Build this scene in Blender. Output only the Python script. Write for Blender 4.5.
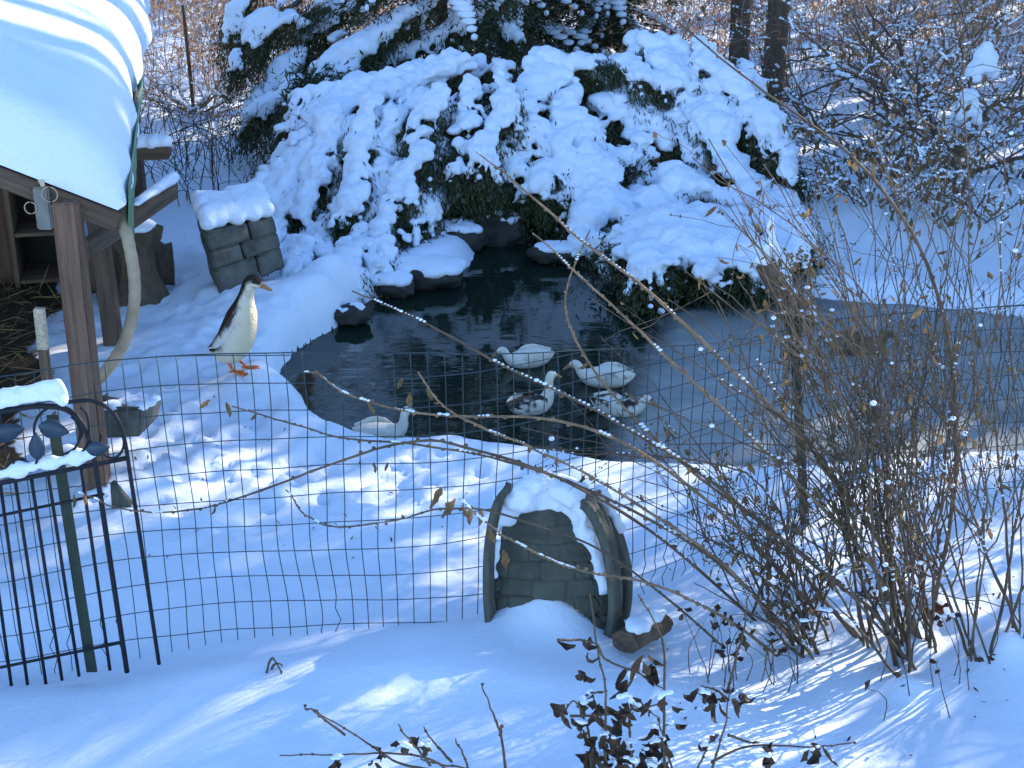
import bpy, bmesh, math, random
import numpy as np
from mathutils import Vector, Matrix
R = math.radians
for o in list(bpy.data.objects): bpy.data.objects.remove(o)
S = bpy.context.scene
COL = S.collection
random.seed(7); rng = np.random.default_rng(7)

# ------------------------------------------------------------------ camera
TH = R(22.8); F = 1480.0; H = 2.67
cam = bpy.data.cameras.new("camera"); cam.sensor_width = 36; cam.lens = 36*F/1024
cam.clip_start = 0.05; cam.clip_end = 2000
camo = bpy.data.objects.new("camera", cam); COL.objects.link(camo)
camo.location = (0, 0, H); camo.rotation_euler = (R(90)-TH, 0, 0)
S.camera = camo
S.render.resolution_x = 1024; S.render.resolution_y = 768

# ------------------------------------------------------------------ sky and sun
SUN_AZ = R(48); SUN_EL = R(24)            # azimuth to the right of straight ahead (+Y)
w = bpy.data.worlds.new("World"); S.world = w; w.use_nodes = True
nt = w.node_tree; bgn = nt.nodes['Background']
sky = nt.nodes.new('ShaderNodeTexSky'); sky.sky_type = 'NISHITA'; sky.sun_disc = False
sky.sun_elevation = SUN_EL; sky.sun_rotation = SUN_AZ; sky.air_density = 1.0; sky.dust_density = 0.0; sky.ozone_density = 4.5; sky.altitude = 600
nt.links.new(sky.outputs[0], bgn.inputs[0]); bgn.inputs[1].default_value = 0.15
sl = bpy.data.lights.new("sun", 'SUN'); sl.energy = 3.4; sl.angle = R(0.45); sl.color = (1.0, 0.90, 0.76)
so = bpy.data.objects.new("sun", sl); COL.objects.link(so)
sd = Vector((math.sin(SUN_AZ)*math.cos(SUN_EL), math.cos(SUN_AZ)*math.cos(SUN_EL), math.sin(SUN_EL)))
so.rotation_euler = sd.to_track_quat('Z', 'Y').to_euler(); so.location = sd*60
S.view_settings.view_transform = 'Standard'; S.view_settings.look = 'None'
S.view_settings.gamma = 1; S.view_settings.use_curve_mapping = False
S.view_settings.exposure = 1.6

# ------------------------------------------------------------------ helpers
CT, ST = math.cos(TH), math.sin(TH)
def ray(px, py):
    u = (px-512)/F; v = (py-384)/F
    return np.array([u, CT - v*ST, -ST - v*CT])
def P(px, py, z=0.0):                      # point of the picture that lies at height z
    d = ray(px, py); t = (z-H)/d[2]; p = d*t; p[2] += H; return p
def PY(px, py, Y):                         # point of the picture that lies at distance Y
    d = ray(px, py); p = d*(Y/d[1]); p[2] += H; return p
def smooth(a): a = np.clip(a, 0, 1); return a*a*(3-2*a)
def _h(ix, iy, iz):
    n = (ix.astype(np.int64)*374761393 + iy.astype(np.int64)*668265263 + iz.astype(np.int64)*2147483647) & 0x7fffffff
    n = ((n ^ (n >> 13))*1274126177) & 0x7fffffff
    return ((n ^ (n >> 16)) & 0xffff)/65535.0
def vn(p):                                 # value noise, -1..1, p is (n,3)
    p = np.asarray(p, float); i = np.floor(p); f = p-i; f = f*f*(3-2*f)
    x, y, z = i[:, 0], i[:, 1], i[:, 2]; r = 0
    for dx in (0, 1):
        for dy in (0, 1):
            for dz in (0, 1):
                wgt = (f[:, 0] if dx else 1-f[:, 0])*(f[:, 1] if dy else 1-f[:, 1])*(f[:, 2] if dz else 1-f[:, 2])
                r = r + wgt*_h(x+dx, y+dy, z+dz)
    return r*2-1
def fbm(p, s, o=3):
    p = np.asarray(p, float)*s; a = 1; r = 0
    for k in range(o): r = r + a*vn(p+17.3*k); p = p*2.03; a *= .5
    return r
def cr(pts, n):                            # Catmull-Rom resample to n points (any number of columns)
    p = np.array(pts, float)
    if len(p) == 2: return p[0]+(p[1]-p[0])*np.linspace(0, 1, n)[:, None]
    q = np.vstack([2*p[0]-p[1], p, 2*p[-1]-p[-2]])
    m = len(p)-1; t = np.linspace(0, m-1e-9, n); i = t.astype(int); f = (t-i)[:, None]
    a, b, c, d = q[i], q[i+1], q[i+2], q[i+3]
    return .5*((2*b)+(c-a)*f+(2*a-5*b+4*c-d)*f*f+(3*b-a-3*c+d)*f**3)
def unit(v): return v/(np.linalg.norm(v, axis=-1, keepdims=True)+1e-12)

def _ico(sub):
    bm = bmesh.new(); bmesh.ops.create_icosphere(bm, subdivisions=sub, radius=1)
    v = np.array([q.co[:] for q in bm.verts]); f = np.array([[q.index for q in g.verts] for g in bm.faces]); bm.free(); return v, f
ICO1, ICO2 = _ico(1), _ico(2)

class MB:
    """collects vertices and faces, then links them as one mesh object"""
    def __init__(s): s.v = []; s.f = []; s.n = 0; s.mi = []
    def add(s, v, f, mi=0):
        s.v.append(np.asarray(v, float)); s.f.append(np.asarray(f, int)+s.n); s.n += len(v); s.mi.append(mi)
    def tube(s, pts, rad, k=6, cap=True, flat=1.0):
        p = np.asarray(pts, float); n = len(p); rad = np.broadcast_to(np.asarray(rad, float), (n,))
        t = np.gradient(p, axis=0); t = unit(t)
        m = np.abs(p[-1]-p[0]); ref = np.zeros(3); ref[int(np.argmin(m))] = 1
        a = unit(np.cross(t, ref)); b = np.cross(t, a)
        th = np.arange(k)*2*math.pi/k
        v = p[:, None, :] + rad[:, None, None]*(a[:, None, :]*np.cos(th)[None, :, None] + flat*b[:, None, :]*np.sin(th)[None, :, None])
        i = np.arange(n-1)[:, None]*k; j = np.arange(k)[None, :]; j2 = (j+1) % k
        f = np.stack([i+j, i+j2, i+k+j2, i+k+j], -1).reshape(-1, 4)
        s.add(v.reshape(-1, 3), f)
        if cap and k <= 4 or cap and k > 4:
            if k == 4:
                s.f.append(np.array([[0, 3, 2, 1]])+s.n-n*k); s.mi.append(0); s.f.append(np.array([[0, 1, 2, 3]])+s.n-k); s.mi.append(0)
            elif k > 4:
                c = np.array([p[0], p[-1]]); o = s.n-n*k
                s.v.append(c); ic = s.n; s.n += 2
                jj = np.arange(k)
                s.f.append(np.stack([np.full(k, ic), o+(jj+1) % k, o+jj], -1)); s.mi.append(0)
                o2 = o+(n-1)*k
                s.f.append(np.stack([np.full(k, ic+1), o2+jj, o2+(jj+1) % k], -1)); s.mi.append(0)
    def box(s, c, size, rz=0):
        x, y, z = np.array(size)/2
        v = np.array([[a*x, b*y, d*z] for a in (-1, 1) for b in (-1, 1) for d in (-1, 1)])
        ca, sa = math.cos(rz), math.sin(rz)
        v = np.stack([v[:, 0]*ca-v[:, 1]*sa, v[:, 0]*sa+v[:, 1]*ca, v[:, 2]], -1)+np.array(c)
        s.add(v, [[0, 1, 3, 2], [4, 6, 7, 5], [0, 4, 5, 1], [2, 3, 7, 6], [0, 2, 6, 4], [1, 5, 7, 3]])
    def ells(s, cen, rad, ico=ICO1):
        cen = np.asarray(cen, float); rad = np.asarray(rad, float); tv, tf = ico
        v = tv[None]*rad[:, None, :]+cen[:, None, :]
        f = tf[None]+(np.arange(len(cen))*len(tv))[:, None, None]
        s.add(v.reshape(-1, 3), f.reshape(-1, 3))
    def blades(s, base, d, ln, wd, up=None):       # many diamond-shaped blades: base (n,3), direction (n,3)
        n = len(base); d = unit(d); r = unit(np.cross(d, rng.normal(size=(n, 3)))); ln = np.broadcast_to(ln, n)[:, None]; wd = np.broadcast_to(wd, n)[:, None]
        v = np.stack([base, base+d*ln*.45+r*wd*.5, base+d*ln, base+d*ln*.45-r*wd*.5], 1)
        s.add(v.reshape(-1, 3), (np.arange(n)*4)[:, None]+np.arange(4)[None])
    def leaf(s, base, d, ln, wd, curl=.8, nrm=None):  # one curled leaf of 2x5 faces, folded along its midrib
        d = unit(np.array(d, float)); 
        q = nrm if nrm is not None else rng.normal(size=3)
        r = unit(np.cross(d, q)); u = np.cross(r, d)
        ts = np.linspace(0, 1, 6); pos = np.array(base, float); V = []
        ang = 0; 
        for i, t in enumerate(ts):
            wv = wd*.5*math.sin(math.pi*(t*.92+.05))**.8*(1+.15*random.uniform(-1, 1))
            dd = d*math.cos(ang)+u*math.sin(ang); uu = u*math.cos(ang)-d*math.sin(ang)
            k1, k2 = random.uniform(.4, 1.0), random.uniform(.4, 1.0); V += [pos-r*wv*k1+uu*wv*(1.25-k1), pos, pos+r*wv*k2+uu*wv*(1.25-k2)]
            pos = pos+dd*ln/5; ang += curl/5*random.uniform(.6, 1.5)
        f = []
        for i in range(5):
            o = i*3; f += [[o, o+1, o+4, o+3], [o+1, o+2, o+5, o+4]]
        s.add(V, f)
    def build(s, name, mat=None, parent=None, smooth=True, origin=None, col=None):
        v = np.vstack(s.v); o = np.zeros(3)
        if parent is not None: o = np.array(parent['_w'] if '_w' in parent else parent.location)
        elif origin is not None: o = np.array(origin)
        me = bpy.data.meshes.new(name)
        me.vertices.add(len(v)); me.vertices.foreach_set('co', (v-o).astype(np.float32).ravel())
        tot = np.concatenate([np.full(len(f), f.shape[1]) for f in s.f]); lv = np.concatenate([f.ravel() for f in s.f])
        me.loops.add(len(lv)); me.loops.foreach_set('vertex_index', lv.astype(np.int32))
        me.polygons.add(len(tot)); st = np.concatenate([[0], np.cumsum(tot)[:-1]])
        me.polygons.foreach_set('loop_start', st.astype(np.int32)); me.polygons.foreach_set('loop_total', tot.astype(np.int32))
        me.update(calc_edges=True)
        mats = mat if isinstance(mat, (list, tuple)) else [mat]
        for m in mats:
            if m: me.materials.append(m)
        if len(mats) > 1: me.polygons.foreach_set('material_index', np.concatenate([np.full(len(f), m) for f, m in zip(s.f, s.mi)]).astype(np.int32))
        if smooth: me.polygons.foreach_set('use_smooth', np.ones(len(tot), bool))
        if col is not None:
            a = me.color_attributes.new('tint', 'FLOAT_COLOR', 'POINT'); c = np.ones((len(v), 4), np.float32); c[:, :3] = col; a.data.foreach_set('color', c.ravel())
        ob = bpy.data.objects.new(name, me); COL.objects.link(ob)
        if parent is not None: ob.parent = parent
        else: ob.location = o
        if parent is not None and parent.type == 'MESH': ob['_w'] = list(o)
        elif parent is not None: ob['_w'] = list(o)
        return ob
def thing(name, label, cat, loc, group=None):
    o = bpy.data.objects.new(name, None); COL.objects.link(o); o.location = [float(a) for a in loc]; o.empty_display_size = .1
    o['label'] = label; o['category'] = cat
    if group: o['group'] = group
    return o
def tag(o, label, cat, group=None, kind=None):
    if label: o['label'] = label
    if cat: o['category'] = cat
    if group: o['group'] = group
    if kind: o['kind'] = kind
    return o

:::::

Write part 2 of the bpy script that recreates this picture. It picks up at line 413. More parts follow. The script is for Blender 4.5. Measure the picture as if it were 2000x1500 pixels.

:::::

_Set exercise_: Copy out exactly the material that runs from the line with "Build this scene" to the line with "S.render.resolution_x = 1024;", ends included, and leave the pictures behind.

_Answer below_:
Build this scene in Blender. Output only the Python script. Write for Blender 4.5.
import bpy, bmesh, math, random
import numpy as np
from mathutils import Vector, Matrix
R = math.radians
for o in list(bpy.data.objects): bpy.data.objects.remove(o)
S = bpy.context.scene
COL = S.collection
random.seed(7); rng = np.random.default_rng(7)

# ------------------------------------------------------------------ camera
TH = R(22.8); F = 1480.0; H = 2.67
cam = bpy.data.cameras.new("camera"); cam.sensor_width = 36; cam.lens = 36*F/1024
cam.clip_start = 0.05; cam.clip_end = 2000
camo = bpy.data.objects.new("camera", cam); COL.objects.link(camo)
camo.location = (0, 0, H); camo.rotation_euler = (R(90)-TH, 0, 0)
S.camera = camo
S.render.resolution_x = 1024; S.render.resolution_y = 768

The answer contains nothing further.